You Bring Your Whole Life to the Material
Mark Wallace
Leave Books
Buffalo, NY
(c)1992
From the beginning of this endeavor I have been interested in following a trajectory of a writer/press through the publishing history of a book/books. While it began with the sad tale (of which I was unaware when I just wrote of it in 2006) borne still by Michele Waters whose stolen child haunts her forever, many of my bloggers are merely snapshots, polaroids of a moment in time. A Singular captured frame.
But this is the exception, a chapbook by an author who has a history that can be traced through his own chapbook history. (how odd indeed), This early effort of Mark Wallace's was published in Buffalo by Leave Books. Wallace was at SUNY/Buffalo. By 1994 he was the host of a poetry series in Washington DC called the ruthless grip (which still chugs along) where he interacted with a young poet newly arrived in town named Buck Downs who started his own publishing effort, which in turn published a chapbook by Mr. Wallace. Due to his time running ruthless grip he also became friends with Rod Smith who runs Edge Books which published a few of his books as well.

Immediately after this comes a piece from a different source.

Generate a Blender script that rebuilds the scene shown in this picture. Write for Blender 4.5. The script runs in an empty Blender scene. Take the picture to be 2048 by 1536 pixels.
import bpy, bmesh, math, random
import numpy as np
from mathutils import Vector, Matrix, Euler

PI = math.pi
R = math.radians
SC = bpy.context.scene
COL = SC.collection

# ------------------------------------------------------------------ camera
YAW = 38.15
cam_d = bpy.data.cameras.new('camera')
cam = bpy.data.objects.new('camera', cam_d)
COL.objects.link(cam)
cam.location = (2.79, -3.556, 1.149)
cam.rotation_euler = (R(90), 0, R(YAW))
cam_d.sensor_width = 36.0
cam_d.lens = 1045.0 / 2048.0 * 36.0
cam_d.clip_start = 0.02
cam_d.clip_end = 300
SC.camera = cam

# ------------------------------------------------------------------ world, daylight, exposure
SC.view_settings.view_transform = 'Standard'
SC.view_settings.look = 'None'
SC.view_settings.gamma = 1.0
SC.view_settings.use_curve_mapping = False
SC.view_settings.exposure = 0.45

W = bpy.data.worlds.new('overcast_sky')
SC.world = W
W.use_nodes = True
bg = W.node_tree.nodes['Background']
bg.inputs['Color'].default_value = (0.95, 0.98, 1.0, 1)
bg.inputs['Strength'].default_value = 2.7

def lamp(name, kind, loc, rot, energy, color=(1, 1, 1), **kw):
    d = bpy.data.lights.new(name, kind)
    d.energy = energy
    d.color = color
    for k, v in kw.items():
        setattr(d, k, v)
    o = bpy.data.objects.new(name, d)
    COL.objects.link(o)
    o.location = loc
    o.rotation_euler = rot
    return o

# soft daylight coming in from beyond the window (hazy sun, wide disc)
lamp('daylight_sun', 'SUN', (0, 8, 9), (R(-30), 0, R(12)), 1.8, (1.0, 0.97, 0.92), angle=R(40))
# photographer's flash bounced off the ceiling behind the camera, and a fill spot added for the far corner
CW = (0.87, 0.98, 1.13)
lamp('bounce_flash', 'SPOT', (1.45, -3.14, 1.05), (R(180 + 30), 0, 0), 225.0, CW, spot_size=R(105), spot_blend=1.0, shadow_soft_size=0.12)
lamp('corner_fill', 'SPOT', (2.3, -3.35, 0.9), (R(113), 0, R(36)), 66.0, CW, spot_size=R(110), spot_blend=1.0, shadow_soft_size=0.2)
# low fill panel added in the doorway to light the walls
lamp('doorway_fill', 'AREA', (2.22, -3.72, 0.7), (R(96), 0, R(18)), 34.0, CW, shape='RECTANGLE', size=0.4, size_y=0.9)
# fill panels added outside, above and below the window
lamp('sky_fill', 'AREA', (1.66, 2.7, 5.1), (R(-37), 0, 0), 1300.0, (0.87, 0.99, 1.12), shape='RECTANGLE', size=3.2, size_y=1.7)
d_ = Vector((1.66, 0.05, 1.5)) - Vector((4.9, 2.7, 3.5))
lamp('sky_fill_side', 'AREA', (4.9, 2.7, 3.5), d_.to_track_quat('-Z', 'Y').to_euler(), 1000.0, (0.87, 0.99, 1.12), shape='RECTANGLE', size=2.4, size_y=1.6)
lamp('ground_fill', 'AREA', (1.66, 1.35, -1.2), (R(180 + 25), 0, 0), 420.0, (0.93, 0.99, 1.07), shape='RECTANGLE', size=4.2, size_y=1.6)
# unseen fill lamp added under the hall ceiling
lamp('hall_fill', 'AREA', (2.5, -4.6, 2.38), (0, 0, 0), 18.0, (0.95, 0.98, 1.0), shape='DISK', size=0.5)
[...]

I have captured a bio of Mr. Wallace from the early aughts:
Mark Wallace is the author of more than ten books and chapbooks of poetry, including Nothing Happened and Besides I Wasn't There and Sonnets of a Penny-A-Liner. Temporary Worker Rides A Subway won the New American Poetry Award and is forthcoming from Sun and Moon. His first collection of fiction, The Big Lie, was published by Avec Books in Fall 2000. His critical articles
and reviews have appeared in numerous publications, and along with Steven Marks, he edited Telling It Slant: Avant Garde Poetics of the 1990s (University of Alabama Press) a collection of 26 essays by different writers on the subject of contemporary avant garde poetry and poetics. With Juliana Spahr, Kristin Prevallet, and Pam Rehm, he edited A Poetics of Criticism, a collection of poetry essays in non-standard formats published by Leave Books in 1994. He runs the Ruthless Grip Poetry Series and the "dcpoets" e-mail list in Washington, D.C., where he teaches at area colleges including Georgetown University, The George Washington University, and American University.
and from his page on Amazon:
Mark Wallace is the author and editor of a number of books of fiction, poetry, and essays. His most recent novel, Crab, was published in 2017 by Submodern Books. Other recent publications include a book-length prose poem, Notes from the Center on Public Policy, and a novel, The Quarry and The Lot. Temporary Worker Rides a Subway won the 2002 Gertrude Stein Poetry Award and was published by Green Integer Books. His critical articles and reviews have appeared in numerous publications, and he has co-edited two essay collections, Telling It Slant: Avant Garde Poetics of the 1990s, and A Poetics of Criticism.